• **Short exercise**
Beneath this instruction is a block of data; output from it exactly the lines that run from the one containing "What Blender Python" through the one containing "bg.inputs[0].default_value = (0.36, 0.66, 1.15, 1);", inclusive.
** Start Given data **
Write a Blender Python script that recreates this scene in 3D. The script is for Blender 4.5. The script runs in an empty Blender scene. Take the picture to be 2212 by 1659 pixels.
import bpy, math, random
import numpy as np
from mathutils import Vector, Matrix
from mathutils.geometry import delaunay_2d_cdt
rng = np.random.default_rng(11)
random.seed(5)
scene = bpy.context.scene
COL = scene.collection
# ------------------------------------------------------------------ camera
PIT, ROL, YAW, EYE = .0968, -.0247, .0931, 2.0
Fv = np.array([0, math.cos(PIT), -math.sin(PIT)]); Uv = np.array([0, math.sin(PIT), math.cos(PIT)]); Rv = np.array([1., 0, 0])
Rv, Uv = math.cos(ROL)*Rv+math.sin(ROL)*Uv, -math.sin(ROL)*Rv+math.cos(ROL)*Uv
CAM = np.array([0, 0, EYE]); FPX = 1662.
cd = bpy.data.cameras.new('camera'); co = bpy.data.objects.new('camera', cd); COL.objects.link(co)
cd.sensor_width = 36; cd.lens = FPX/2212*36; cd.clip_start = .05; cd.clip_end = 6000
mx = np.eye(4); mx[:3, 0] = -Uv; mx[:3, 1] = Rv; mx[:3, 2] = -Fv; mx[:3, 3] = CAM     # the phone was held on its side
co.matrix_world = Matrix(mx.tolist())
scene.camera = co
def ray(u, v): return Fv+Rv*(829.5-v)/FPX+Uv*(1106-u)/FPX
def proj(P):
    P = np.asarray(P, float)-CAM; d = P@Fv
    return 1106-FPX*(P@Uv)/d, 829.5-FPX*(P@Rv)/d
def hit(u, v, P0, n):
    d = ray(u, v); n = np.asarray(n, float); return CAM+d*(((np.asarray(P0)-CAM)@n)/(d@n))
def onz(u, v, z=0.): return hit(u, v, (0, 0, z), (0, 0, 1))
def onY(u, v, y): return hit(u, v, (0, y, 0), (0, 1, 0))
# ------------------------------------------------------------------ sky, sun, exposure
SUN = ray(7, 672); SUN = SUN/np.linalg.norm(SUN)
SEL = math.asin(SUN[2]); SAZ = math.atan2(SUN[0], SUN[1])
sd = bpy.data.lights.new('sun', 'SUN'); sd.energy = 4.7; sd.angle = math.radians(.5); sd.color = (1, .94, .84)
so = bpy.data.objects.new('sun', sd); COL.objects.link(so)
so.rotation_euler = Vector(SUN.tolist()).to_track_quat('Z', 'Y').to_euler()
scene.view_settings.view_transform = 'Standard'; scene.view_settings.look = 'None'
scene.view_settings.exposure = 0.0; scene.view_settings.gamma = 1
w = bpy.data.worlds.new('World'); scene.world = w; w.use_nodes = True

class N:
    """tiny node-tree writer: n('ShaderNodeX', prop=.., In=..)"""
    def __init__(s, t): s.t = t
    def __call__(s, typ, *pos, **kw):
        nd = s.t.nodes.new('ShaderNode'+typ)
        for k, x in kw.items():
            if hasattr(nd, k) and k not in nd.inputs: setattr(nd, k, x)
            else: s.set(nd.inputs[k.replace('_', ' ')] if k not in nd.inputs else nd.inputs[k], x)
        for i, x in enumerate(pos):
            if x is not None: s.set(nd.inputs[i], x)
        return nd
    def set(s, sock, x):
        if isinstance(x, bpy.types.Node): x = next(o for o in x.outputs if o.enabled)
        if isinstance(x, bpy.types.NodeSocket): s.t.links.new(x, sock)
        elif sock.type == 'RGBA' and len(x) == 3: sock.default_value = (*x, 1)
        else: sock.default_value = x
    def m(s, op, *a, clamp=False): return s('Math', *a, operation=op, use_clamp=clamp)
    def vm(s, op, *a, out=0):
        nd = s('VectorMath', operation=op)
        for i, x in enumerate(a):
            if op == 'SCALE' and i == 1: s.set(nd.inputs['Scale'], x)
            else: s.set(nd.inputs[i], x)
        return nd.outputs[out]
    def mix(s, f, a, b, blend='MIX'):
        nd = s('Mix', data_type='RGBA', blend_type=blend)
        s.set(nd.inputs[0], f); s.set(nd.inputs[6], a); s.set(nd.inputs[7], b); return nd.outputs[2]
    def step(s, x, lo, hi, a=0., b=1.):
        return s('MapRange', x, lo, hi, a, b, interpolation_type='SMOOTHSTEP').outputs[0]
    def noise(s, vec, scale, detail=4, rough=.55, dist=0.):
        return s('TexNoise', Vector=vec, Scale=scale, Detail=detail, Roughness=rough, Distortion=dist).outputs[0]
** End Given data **
** Start Given data **
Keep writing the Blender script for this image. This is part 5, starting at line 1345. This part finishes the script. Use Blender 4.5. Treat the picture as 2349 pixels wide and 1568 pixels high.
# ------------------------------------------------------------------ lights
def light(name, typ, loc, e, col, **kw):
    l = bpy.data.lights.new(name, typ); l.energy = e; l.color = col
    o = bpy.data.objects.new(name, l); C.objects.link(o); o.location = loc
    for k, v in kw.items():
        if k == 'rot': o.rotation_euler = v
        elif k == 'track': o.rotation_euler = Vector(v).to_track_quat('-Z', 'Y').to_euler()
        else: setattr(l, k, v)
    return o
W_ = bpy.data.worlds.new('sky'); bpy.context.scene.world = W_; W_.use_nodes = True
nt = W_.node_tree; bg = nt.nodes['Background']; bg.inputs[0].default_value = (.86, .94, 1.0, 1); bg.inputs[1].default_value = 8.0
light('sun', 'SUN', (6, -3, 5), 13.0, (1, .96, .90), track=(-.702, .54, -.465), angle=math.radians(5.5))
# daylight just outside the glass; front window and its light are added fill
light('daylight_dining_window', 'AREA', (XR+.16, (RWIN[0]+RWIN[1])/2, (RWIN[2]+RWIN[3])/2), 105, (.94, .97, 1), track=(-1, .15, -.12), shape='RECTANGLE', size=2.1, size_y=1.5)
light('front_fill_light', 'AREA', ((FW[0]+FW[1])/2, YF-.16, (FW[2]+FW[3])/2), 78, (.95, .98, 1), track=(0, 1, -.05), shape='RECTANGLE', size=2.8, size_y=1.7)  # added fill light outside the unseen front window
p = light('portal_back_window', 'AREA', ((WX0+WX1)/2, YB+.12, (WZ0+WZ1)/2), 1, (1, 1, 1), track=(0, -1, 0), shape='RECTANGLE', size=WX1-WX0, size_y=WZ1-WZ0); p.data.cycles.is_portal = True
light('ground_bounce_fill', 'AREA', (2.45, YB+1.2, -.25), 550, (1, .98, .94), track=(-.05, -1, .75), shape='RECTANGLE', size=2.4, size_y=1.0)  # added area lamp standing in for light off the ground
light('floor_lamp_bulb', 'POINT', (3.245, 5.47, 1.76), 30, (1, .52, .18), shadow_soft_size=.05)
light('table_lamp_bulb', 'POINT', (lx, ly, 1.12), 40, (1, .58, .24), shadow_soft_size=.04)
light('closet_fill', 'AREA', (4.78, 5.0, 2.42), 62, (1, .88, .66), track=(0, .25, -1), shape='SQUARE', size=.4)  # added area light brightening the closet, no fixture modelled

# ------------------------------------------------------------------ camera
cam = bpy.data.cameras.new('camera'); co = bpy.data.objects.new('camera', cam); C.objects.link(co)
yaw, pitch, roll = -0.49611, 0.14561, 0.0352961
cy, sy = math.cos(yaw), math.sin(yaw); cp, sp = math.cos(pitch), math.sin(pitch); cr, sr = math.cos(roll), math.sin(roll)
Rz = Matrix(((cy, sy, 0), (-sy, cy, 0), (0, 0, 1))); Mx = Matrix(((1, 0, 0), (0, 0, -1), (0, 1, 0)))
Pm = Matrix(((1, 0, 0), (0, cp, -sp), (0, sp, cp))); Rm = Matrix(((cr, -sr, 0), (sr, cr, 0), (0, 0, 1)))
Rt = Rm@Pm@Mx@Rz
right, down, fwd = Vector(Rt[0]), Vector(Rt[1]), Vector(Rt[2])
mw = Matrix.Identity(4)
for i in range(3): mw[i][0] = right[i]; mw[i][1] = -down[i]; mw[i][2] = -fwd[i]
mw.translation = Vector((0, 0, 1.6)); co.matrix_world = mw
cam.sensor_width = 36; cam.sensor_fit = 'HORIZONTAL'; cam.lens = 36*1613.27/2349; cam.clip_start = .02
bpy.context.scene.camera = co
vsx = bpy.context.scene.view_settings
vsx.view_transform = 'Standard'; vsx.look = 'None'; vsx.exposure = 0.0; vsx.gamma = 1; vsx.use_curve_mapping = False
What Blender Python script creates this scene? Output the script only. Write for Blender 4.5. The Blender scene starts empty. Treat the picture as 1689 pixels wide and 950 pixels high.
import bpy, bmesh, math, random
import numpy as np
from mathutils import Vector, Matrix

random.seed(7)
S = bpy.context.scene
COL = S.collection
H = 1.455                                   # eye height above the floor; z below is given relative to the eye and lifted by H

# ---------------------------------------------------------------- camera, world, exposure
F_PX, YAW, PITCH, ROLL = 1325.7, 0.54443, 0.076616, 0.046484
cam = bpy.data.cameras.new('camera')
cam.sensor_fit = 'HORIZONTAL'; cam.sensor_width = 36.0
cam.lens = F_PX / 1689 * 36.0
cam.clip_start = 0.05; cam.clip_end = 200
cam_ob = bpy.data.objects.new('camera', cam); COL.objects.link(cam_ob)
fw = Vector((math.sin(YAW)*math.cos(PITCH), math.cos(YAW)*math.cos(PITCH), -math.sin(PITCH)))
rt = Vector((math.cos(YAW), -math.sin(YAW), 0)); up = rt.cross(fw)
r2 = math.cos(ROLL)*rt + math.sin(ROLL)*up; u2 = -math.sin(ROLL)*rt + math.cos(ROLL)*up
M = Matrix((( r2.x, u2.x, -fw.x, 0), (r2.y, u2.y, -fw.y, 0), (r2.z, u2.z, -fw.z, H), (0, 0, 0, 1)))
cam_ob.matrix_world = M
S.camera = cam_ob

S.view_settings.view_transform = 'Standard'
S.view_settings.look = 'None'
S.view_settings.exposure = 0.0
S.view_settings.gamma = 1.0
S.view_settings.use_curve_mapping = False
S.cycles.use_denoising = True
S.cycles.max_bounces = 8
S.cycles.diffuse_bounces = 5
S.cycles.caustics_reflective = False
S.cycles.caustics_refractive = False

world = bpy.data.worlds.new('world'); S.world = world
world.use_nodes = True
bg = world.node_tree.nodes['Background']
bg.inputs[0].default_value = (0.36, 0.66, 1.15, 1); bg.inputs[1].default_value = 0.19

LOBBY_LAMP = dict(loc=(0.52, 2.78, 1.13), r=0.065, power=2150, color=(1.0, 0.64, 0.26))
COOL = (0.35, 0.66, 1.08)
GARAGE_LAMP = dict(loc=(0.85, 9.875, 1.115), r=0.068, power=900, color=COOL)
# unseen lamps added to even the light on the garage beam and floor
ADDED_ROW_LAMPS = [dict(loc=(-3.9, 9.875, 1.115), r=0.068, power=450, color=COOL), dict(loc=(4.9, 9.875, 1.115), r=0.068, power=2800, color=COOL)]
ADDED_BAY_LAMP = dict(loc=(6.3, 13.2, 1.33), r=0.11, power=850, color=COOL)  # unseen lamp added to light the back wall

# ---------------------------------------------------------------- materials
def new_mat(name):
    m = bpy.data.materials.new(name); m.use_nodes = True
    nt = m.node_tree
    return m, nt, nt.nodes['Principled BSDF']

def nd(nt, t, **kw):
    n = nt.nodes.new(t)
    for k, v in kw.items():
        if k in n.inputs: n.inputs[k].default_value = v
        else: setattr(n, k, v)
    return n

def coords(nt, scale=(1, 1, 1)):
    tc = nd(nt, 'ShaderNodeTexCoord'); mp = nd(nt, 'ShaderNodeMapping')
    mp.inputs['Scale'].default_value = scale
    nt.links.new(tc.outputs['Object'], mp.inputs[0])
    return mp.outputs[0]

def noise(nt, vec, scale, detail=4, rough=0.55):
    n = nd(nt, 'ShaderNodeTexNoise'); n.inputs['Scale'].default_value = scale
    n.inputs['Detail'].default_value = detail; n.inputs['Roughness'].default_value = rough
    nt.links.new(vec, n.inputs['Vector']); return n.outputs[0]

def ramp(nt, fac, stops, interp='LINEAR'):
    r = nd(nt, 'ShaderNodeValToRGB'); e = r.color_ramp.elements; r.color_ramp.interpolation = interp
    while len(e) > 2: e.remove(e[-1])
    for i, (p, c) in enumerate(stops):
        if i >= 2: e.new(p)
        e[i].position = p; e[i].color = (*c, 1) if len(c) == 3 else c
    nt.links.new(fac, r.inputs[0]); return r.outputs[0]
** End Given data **
• **Solution to this exercise**
What Blender Python script creates this scene? Output the script only. Write for Blender 4.5. The Blender scene starts empty. Treat the picture as 1689 pixels wide and 950 pixels high.
import bpy, bmesh, math, random
import numpy as np
from mathutils import Vector, Matrix

random.seed(7)
S = bpy.context.scene
COL = S.collection
H = 1.455                                   # eye height above the floor; z below is given relative to the eye and lifted by H

# ---------------------------------------------------------------- camera, world, exposure
F_PX, YAW, PITCH, ROLL = 1325.7, 0.54443, 0.076616, 0.046484
cam = bpy.data.cameras.new('camera')
cam.sensor_fit = 'HORIZONTAL'; cam.sensor_width = 36.0
cam.lens = F_PX / 1689 * 36.0
cam.clip_start = 0.05; cam.clip_end = 200
cam_ob = bpy.data.objects.new('camera', cam); COL.objects.link(cam_ob)
fw = Vector((math.sin(YAW)*math.cos(PITCH), math.cos(YAW)*math.cos(PITCH), -math.sin(PITCH)))
rt = Vector((math.cos(YAW), -math.sin(YAW), 0)); up = rt.cross(fw)
r2 = math.cos(ROLL)*rt + math.sin(ROLL)*up; u2 = -math.sin(ROLL)*rt + math.cos(ROLL)*up
M = Matrix((( r2.x, u2.x, -fw.x, 0), (r2.y, u2.y, -fw.y, 0), (r2.z, u2.z, -fw.z, H), (0, 0, 0, 1)))
cam_ob.matrix_world = M
S.camera = cam_ob

S.view_settings.view_transform = 'Standard'
S.view_settings.look = 'None'
S.view_settings.exposure = 0.0
S.view_settings.gamma = 1.0
S.view_settings.use_curve_mapping = False
S.cycles.use_denoising = True
S.cycles.max_bounces = 8
S.cycles.diffuse_bounces = 5
S.cycles.caustics_reflective = False
S.cycles.caustics_refractive = False

world = bpy.data.worlds.new('world'); S.world = world
world.use_nodes = True
bg = world.node_tree.nodes['Background']
bg.inputs[0].default_value = (0.36, 0.66, 1.15, 1); bg.inputs[1].default_value = 0.19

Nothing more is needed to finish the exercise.